The Role of Secure Attachment in Building High Relationships

The concept of secure attachment, developed in childhood, plays a significant role in adult relationships. Secure childhood attachment fosters the capacity for high relationships in adulthood. This secure attachment allows them to navigate the challenges of relationships with confidence and stability. For those who did not experience secure attachment, the path to healthy relationships can be more challenging. These individuals may struggle with trust, vulnerability, and emotional regulation, which can hinder their ability to form lasting, fulfilling connections. However, with self-awareness and psychological work, it is possible to develop healthier attachment patterns and create a secure, emotionally comfortable partnership.

Conclusion: The Path to High Relationships

High relationships are the result of years of shared experiences, mutual support, and emotional growth.

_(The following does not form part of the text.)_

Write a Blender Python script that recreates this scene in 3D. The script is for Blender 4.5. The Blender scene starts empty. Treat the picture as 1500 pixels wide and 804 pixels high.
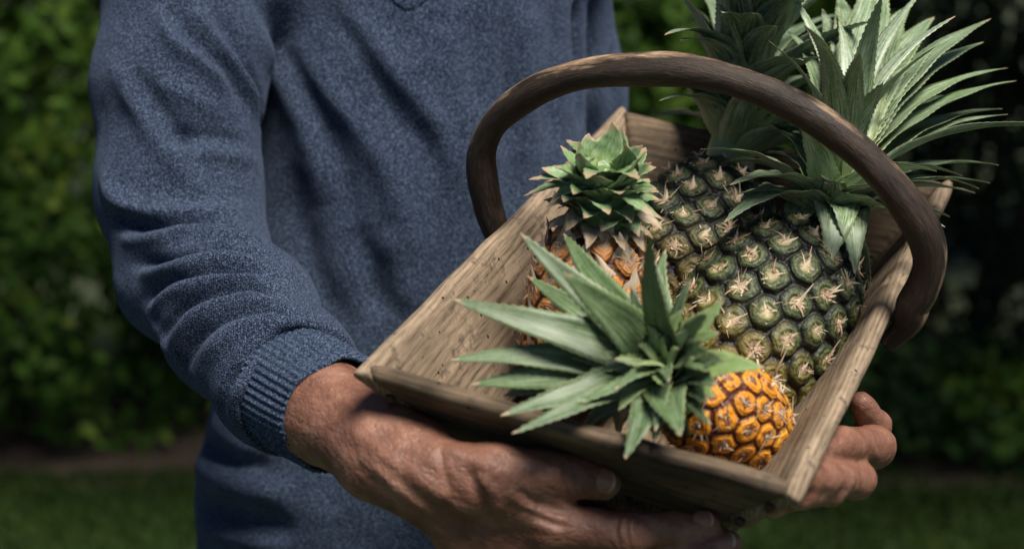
import bpy, math, random
import numpy as np
from mathutils import Vector, Matrix
from mathutils.bvhtree import BVHTree
from mathutils.kdtree import KDTree
R = math.radians
S = bpy.context.scene
COL = S.collection
rng = np.random.default_rng(7)
random.seed(7)

# ------------------------------------------------------------------ camera maths
F = 2500.0                       # focal length in photo pixels (1500 wide) = 60 mm lens
PITCH = R(11)
CAM = np.array([0.0, 0.0, 1.40])
CX = np.array([1.0, 0, 0])
CY = np.array([0, math.sin(PITCH), math.cos(PITCH)])
CZ = np.array([0, -math.cos(PITCH), math.sin(PITCH)])     # backwards
def ray(px, py):
    return CX*((px-750)/F) + CY*((402-py)/F) - CZ
def P(px, py, d):
    return CAM + ray(px, py)*d
def proj(p):
    q = np.asarray(p, float)-CAM
    d = -(q@CZ)
    return 750+F*(q@CX)/d, 402-F*(q@CY)/d, d
def nrm(v):
    v = np.asarray(v, float); return v/(np.linalg.norm(v)+1e-12)
def on_plane(px, py, p0, n, off=0.0):
    r = ray(px, py); t = ((p0+n*off-CAM)@n)/(r@n)
    return CAM+r*t
def tip_at(px, py, base, L, near=1):
    r = ray(px, py); rn = nrm(r); b = base-CAM
    t0 = rn@b; q = L*L-(b@b-t0*t0)
    if q <= 0: return CAM+rn*t0
    return CAM+rn*(t0-near*math.sqrt(q))

# ------------------------------------------------------------------ object helpers
def tag(o, label=None, cat=None, group=None, kind=None):
    if label: o['label'] = label
    if cat: o['category'] = cat
    if group: o['group'] = group
    if kind: o['kind'] = kind
    return o
def empty(name, M=None):
    o = bpy.data.objects.new(name, None); COL.objects.link(o)
    o.empty_display_size = .05
    if M is not None: o.matrix_world = M
    return o
def mesh_obj(name, V, faces, mats, parent=None, smooth=True, attrs=None, midx=None, world=True):
    """V world coords (if world) ; faces list of arrays (n,3)/(n,4)"""
    V = np.asarray(V, float)
    pm = parent.matrix_world if parent is not None else Matrix.Identity(4)
    if parent is not None and parent.parent is not None and parent.type == 'MESH':
        pm = parent['_mw']; pm = Matrix([pm[i*4:i*4+4] for i in range(4)])
    if world and parent is not None:
        mi = np.array(pm.inverted()); V = V@mi[:3, :3].T+mi[:3, 3]
    me = bpy.data.meshes.new(name)
    fl = [np.asarray(f, np.int32) for f in faces if len(f)]
    nl = sum(f.size for f in fl); nf = sum(len(f) for f in fl)
    me.vertices.add(len(V)); me.vertices.foreach_set('co', V.astype(np.float32).ravel())
    me.loops.add(nl); me.loops.foreach_set('vertex_index', np.concatenate([f.ravel() for f in fl]))
    me.polygons.add(nf)
    st = []; c = 0
    for f in fl:
        k = f.shape[1]; st.append(c+np.arange(len(f))*k); c += f.size
    me.polygons.foreach_set('loop_start', np.concatenate(st).astype(np.int32))
    me.update(calc_edges=True); me.validate()
    for m in (mats if isinstance(mats, (list, tuple)) else [mats]): me.materials.append(m)
    if smooth: me.polygons.foreach_set('use_smooth', [True]*len(me.polygons))
    if midx is not None: me.polygons.foreach_set('material_index', np.asarray(midx, np.int32))
    for k, a in (attrs or {}).items():
        a = np.asarray(a, np.float32)
        at = me.attributes.new(k, 'FLOAT_VECTOR', 'POINT'); at.data.foreach_set('vector', a.ravel())
    o = bpy.data.objects.new(name, me); COL.objects.link(o)
    if parent is not None:
        o.parent = parent
    o['_mw'] = [x for r in pm for x in r]
    return o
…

They are not built on physical attraction alone, nor are they dependent on specific needs or expectations. Instead, they are rooted in emotional intimacy, trust, and mutual respect. These relationships evolve over time and are characterized by a deep, unwavering connection between two people who have learned to navigate life’s challenges together. While achieving a high relationship requires effort, it is possible, especially for those with secure attachment histories and a willingness to cultivate emotional and spiritual intimacy. By focusing on the deeper emotional aspects of a relationship and learning to accept and support each other unconditionally, couples can achieve a level of connection that goes beyond physical attraction and becomes a profound partnership based on mutual understanding and trust.